Given task:
Identify all lines in the listing that include the word "wide", and copy them out.

Stored data:
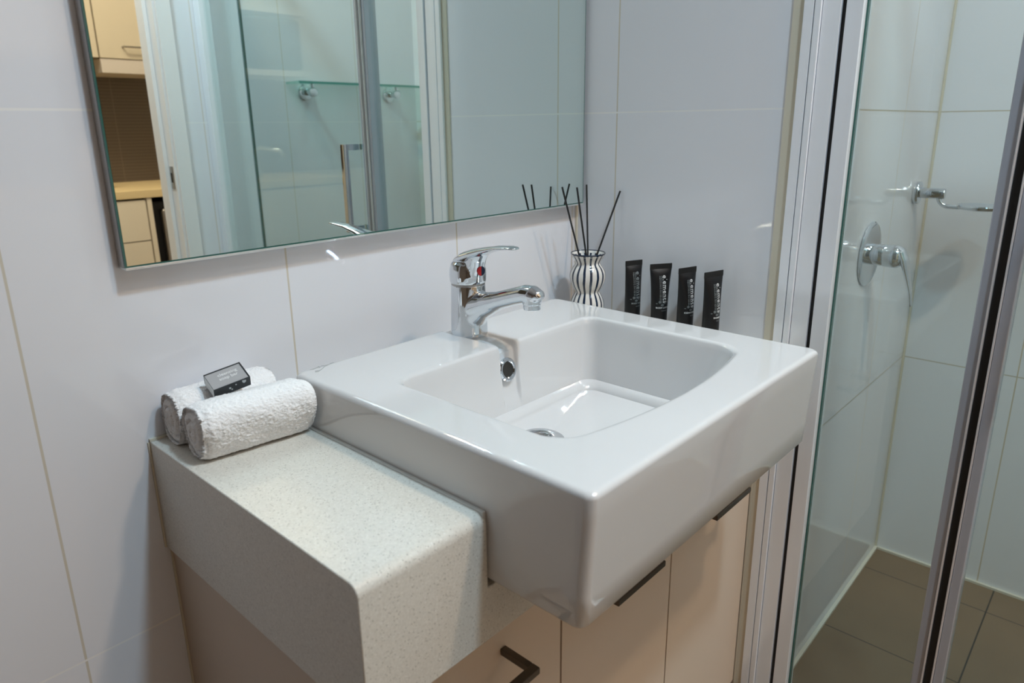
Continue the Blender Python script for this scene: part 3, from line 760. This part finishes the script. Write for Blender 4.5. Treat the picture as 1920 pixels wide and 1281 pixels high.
# ================================================================== SHOWER SCREEN
SX = 0.628      # plane of the glass
SZ0, SZ1 = FL + 0.022, 1.18
def screen():
    j = empty('shower_jamb', (SX, YM-0.03, FL), 'bright aluminium wall jamb where the shower screen meets the tiled corner', 'jamb')
    m = MB(); m.box((0.6065, YM-0.0145, FL), (0.650, YM-0.0003, SZ1+0.02), 0.001, 2); m.box((0.6065, YM-0.0245, FL), (0.648, YM-0.0155, SZ1+0.02), 0.001, 2); m.build('wall_channel', M['alu'], j)
    m = MB(); m.box((0.6100, YM-0.0155, FL), (0.645, YM-0.0145, SZ1+0.02)); m.build('joint_line', M['dark'], j, smooth=False)
    m = MB(); m.box((0.6110, YM-0.0500, FL), (0.646, YM-0.0250, SZ1+0.02), 0.0012, 2); m.build('pivot_channel', M['alu'], j)
    m = MB(); m.box((0.6180, YM-0.0565, FL), (0.640, YM-0.0500, SZ1+0.02)); m.build('black_strip', M['seal'], j, smooth=False)  # black strip drawn in for a dark reflection between the channels
    m = MB(); m.box((0.6110, YM-0.0790, FL), (0.646, YM-0.0565, SZ1+0.02), 0.0012, 2); m.build('glazing_channel', M['alu'], j)
    def pane(name, y0, y1, parent, edge=True):
        m = MB(); m.box((SX-0.003, y0, SZ0), (SX+0.003, y1, SZ1)); return m.build(name, M['glass'], parent, smooth=False)
    p = empty('shower_screen', (SX, -0.57, SZ0), 'narrow fixed glass shower panel between the tiled corner and the door', 'shower screen', 'glass panels of the shower screen')
    pane('glass', -0.4795, -0.664, p)
    m = MB(); m.box((SX-0.0036, -0.4815, SZ0), (SX+0.0036, -0.4792, SZ1)); m.build('glass_edge', M['glassedge'], p, smooth=False)
    m = MB(); m.box((0.6110, -0.6765, FL), (0.645, -0.6635, SZ1-0.001), 0.0015, 3); m.build('stile', M['alu_dark'], p)
    m = MB(); m.box((0.6060, -0.6788, FL), (0.640, -0.6766, SZ1-0.001), 0.0006, 2); m.build('stile_lip', plain('pale_lip', (0.62, 0.58, 0.57), 0.35), p)
    d = empty('shower_door', (SX, -0.98, SZ0), 'wide hinged glass shower door with square chrome pull handle', 'shower screen')
    pane('glass', -0.702, -1.272, d)
    m = MB(); m.box((SX-0.0034, -1.2745, SZ0), (SX+0.0034, -1.2722, SZ1)); m.build('glass_edge', M['glassedge'], d, smooth=False)
    m = MB(); m.box((0.6110, -0.7040, SZ0), (0.645, -0.6915, SZ1), 0.0015, 3); m.build('stile', M['alu_dark'], d)
    m = MB(); m.box((0.6060, -0.6913, SZ0), (0.640, -0.6892, SZ1), 0.0006, 2); m.build('stile_lip', bpy.data.materials['pale_lip'], d)
    m = MB(); m.box((0.6140, -0.6890, SZ0), (0.640, -0.6790, SZ1)); m.build('black_strip', M['seal'], d, smooth=False)
    m = MB(); yh = -0.742; b = 0.0075; x0, x1 = 0.583, 0.672; za, zb2 = 0.096, 0.300
    for xx in (x0, x1):
        m.box((xx-b, yh-b, za-b), (xx+b, yh+b, zb2+b), 0.0015, 2)
    for zz in (za, zb2):
        m.box((x0+b, yh-b, zz-b), (SX-0.0032, yh+b, zz+b), 0.001, 2); m.box((SX+0.0032, yh-b, zz-b), (x1-b, yh+b, zz+b), 0.001, 2)
    m.build('pull_handle', M['chrome'], d)
    p2 = empty('shower_screen', (SX, -1.39, SZ0), 'fixed glass shower panel beside the doorway, seen in the mirror', 'shower screen', 'glass panels of the shower screen')
    pane('glass', -1.281, -1.492, p2)
    m = MB(); m.box((SX-0.0034, -1.2812, SZ0), (SX+0.0034, -1.2790, SZ1)); m.build('glass_edge', plain('bright_glass_edge', (0.45, 0.55, 0.58), 0.15), p2, smooth=False)
    m = MB(); m.box((0.6110, -1.529, FL), (0.646, -1.490, SZ1-0.001), 0.0012, 2); m.build('wall_channel', M['alu'], p2)
    m = MB(); m.box((0.611, -1.529, SZ1+0.0005), (0.645, -0.4795, SZ1+0.02), 0.001, 2)
    tag(m.build('head_rail', M['alu'], None), 'bright aluminium head rail along the top of the shower screen', 'rail')
    m = MB(); m.box((0.608, -1.4895, FL+0.0002), (0.648, -0.705, FL+0.018), 0.002, 2)
    tag(m.build('floor_rail', M['alu'], None), 'bright aluminium rail on the floor under the shower screen', 'rail')
screen()

# ================================================================== SHOWER FITTINGS
def mixer():
    cx, cz = 1.066, 0.0885
    root = empty('shower_mixer', (cx, YM, cz), 'chrome shower mixer with round wall plate and downward lever', 'tap')
    m = MB(); m.lathe([(0.062, 0.0003), (0.0655, 0.0015), (0.0655, 0.003), (0.062, 0.0062), (0.050, 0.0072), (0.024, 0.0078)], (cx, YM, cz), 'y', 72); m.build('wall_plate', M['chrome'], root)
    m = MB(); m.lathe([(0.0215, 0.006), (0.0215, 0.030), (0.0212, 0.0305), (0.0205, 0.031), (0.0212, 0.0315), (0.0225, 0.032), (0.0232, 0.045), (0.0225, 0.056), (0.018, 0.0635), (0.010, 0.067), (0.003, 0.068)], (cx, YM, cz), 'y', 48); m.build('cartridge_body', M['chrome'], root)
    Y = lambda d, z: (cx, YM - d, cz + z)
    m = MB(); sd = (1, 0, 0)
    m.loft([(Y(0.050, 0.019), 0.010, 0.005, (0,-1,.3), sd), (Y(0.061, 0.010), 0.0175, 0.0085, (0,-1,-1), sd), (Y(0.068, -0.006), 0.0180, 0.0080, (0,-.4,-1), sd), (Y(0.0735, -0.026), 0.0145, 0.0062, (0,-.3,-1), sd),
            (Y(0.080, -0.048), 0.0105, 0.0045, (0,-.3,-1), sd), (Y(0.086, -0.070), 0.0078, 0.0036, (0,-.22,-1), sd), (Y(0.089, -0.090), 0.0072, 0.0034, (0,-.1,-1), sd), (Y(0.0895, -0.096), 0.005, 0.0024, (0,0,-1), sd)], 32)
    o = m.build('lever', M['chrome'], root); remesh(o, 0.0011, 6)
mixer()
def soap_dish():
    cx, cz = 1.369, 0.189
    root = empty('soap_dish', (cx, YM, cz), 'chrome wall soap dish with round tray beside the shower corner', 'soap dish')
    m = MB(); m.lathe([(0.025, 0.0003), (0.0255, 0.001), (0.0255, 0.0100), (0.0245, 0.0112), (0.010, 0.0115)], (cx, YM, cz), 'y', 40); m.build('wall_mount', M['chrome'], root)
    m = MB(); m.lathe([(0.0120, 0.009), (0.0120, 0.060), (0.0110, 0.0618), (0.002, 0.0622)], (cx, YM, cz), 'y', 32); m.build('arm', M['chrome'], root)
    m = MB(); pts = []
    for i in range(9):
        t = PI/2*i/8; pts.append((cx, YM - 0.050 - 0.022*(1-math.cos(t)), cz - 0.008 - 0.020*math.sin(t)))
    pts.append((cx, YM - 0.094, cz - 0.028)); m.tube(pts, 0.0048, 14); m.build('curved_rod', M['chrome'], root)
    m = MB(); m.lathe([(0.002, -0.0335), (0.032, -0.0325), (0.044, -0.0290), (0.0475, -0.023), (0.0465, -0.0205), (0.044, -0.0215), (0.032, -0.0275), (0.002, -0.0285)], (cx, YM-0.134, cz), n=64); m.build('tray', M['chrome'], root)
soap_dish()
def shelf():
    root = empty('glass_shelf', (1.2, YF, 0.50), 'clear glass shelf on chrome brackets on the shower wall, seen in the mirror', 'shelf')
    m = MB(); m.box((0.905, YF+0.0015, 0.494), (1.478, YF+0.085, 0.502)); m.build('shelf_plate', mat_glass('shelf_glass', (0.80, 0.93, 0.89)), root, smooth=False)
    m = MB(); m.box((0.905, YF+0.085, 0.494), (1.478, YF+0.0862, 0.502)); m.build('polished_edge', plain('sea_green_edge', (0.10, 0.34, 0.29), 0.15), root, smooth=False)
    for x in (0.975, 1.345):
        m = MB(); rr = []
        for r, h in ((0.027, 0.0005), (0.028, 0.002), (0.028, 0.008), (0.024, 0.011), (0.011, 0.012), (0.010, 0.046), (0.016, 0.047), (0.016, 0.060), (0.012, 0.062)):
            rr.append([(x + r*math.cos(2*PI*k/32), YF + h, 0.468 + r*math.sin(2*PI*k/32)) for k in range(32)])
        m.rings(rr); m.lathe([(0.006, 0.478), (0.006, 0.4938)], (x, YF+0.054, 0), n=20)
        m.build('bracket', M['chrome'], root)
shelf()

# ================================================================== CEILING LIGHTS
labs = ['round white ceiling light over the middle of the bathroom', 'round warm ceiling light near the doorway', 'small round ceiling light inside the shower']
for (x, y, p, c, d), lb in zip(LAMPS, labs):
    r_ = empty('ceiling_light', (x, y, CEIL), lb, 'light', 'round ceiling lights')
    m = MB(); m.lathe([(d/2+0.004, CEIL-0.040), (d/2+0.014, CEIL-0.036), (d/2+0.018, CEIL-0.010), (d/2+0.018, CEIL-0.0004)], (x, y, 0), n=64, cap0=False); m.build('light_housing', M['trimw'], r_)
m = MB(); m.box((-0.17, -2.18, CEIL-0.018), (0.77, -1.76, CEIL-0.0003), 0.004); tag(m.build('kitchen_panel_light', M['trimw'], None), 'flat white ceiling light panel in the kitchen', 'light')

# ================================================================== KITCHEN SEEN THROUGH THE DOORWAY
def kitchen():
    KY = -2.60
    m = MB(); m.box((-0.62, -3.218, 0.052), (1.79, KY+0.005, 0.088), 0.003, 2)
    tag(m.build('kitchen_worktop', M['wood'], None), 'yellow timber-look kitchen worktop, seen in the mirror', 'worktop')
    m = MB(); m.box((-1.2, -3.219, 0.0885), (1.79, -3.208, 0.63)); tag(m.build('splashback', M['mosaic'], None), 'dark brown mosaic splashback behind the kitchen worktop', 'splashback')
    def base(x0, x1, splits, label):
        r = empty('kitchen_base_cabinet', ((x0+x1)/2, KY, FL), label, 'cabinet', 'kitchen base cabinets')
        m = MB(); m.box((x0, -3.2, FL+0.1), (x1, KY-0.02, 0.0515)); m.build('carcass', M['dark'], r, smooth=False)
        m = MB(); m.box((x0, -3.2, FL), (x1, KY-0.07, FL+0.0998)); m.build('kickboard', M['beige'], r, smooth=False)
        zs = [0.046] + splits + [FL+0.105]
        for a, b in zip(zs[:-1], zs[1:]):
            m = MB(); m.box((x0+0.002, KY-0.0195, b+0.0025), (x1-0.002, KY-0.001, a-0.0025), 0.001, 2); m.build('drawer_front', M['beige'], r)
        return r
    base(0.38, 0.782, [-0.140, -0.42], 'beige kitchen drawer unit beside the fridge, seen in the mirror')
    base(-0.60, 0.376, [], 'long beige kitchen cupboard under the sink')
    m = MB(); m.box((0.786, -3.2, FL), (0.806, KY, 0.051)); tag(m.build('end_panel', M['beige'], None), 'beige end panel between kitchen drawers and fridge', 'panel')
    fr = empty('bar_fridge', (1.05, KY, FL), 'small fridge with steel door under the kitchen worktop', 'fridge')
    m = MB(); m.box((0.815, -3.15, FL+0.01), (1.35, KY-0.03, 0.028), 0.004); m.build('fridge_body', M['black'], fr)
    m = MB(); m.box((0.846, KY-0.028, FL+0.03), (1.33, KY+0.004, -0.004), 0.010, 3); m.build('fridge_door', M['steeldoor'], fr)
    def upper(x0, x1, label, handle):
        y1 = -2.88; r = empty('kitchen_wall_cupboard', ((x0+x1)/2, -3.0, 0.7), label, 'cupboard', 'kitchen wall cupboards')
        m = MB(); m.box((x0, -3.2, 0.668), (x1, y1-0.02, 1.50)); m.build('carcass', M['cream'], r, smooth=False)
        m = MB(); m.box((x0+0.0015, y1-0.0195, 0.665), (x1-0.0015, y1, 1.50), 0.001, 2); d = m.build('door', M['cream'], r)
        if handle:
            m = MB(); m.tube([(handle, y1+0.001, 0.716), (handle, y1+0.026, 0.716), (handle+0.20, y1+0.026, 0.716), (handle+0.20, y1+0.001, 0.716)], 0.0045, 10); m.build('handle', M['satin'], d)
    upper(0.20, 0.778, 'cream kitchen wall cupboard left of the range hood', None)
    upper(0.782, 1.33, 'cream kitchen wall cupboard with thin bar handle above the range hood', 0.885)
    m = MB(); m.box((0.784, -3.19, 0.600), (1.33, -2.885, 0.6635), 0.003, 2)
    tag(m.build('range_hood', plain('pale_steel', (0.62, 0.56, 0.51), 0.4, 0.3), None), 'slim pale range hood under the kitchen cupboard', 'range hood')
    m = MB(); prof = [(0.050, 0.0885), (0.055, 0.092), (0.055, 0.25), (0.045, 0.285), (0.02, 0.298)]
    m.lathe(prof, (0.672, -2.83, 0), n=40); tag(m.build('storage_canister', M['trimw'], None), 'pale canister on the kitchen worktop at the mirror edge', 'canister')
    k = empty('kitchen_tap', (-0.26, -3.05, 0.0885), 'tall curved kitchen tap over the sink', 'tap')
    m = MB(); m.lathe([(0.024, 0.0885), (0.024, 0.13), (0.02, 0.134)], (-0.22, -2.86, 0), n=32); m.build('tap_body', M['chrome'], k)
    m = MB(); m.tube([(-0.22, -2.86, 0.13), (-0.22, -2.86, 0.235), (-0.235, -2.845, 0.25), (-0.31, -2.76, 0.232), (-0.32, -2.75, 0.20)], 0.011, 16); m.build('spout', M['chrome'], k)
    mw = empty('microwave_oven', (-0.38, -3.0, 0.63), 'dark microwave oven on the kitchen wall shelf', 'microwave')
    m = MB(); m.box((-0.56, -3.2, 0.655), (-0.10, -2.86, 0.915), 0.02, 4); m.build('case', M['teal'], mw)
    m = MB(); m.box((-0.545, -2.8595, 0.672), (-0.20, -2.853, 0.90), 0.004); m.build('door', M['black'], mw)
    for z in (0.62, 0.935):
        m = MB(); m.box((-0.60, -3.2, z), (-0.06, -2.86, z+0.030), 0.002)
        tag(m.build('wall_shelf', M['trimw'], None), 'white kitchen wall shelf %s the microwave' % ('under' if z < 0.8 else 'over'), 'shelf', 'kitchen wall shelves')
kitchen()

Complete output:
Continue the Blender Python script for this scene: part 3, from line 760. This part finishes the script. Write for Blender 4.5. Treat the picture as 1920 pixels wide and 1281 pixels high.
    d = empty('shower_door', (SX, -0.98, SZ0), 'wide hinged glass shower door with square chrome pull handle', 'shower screen')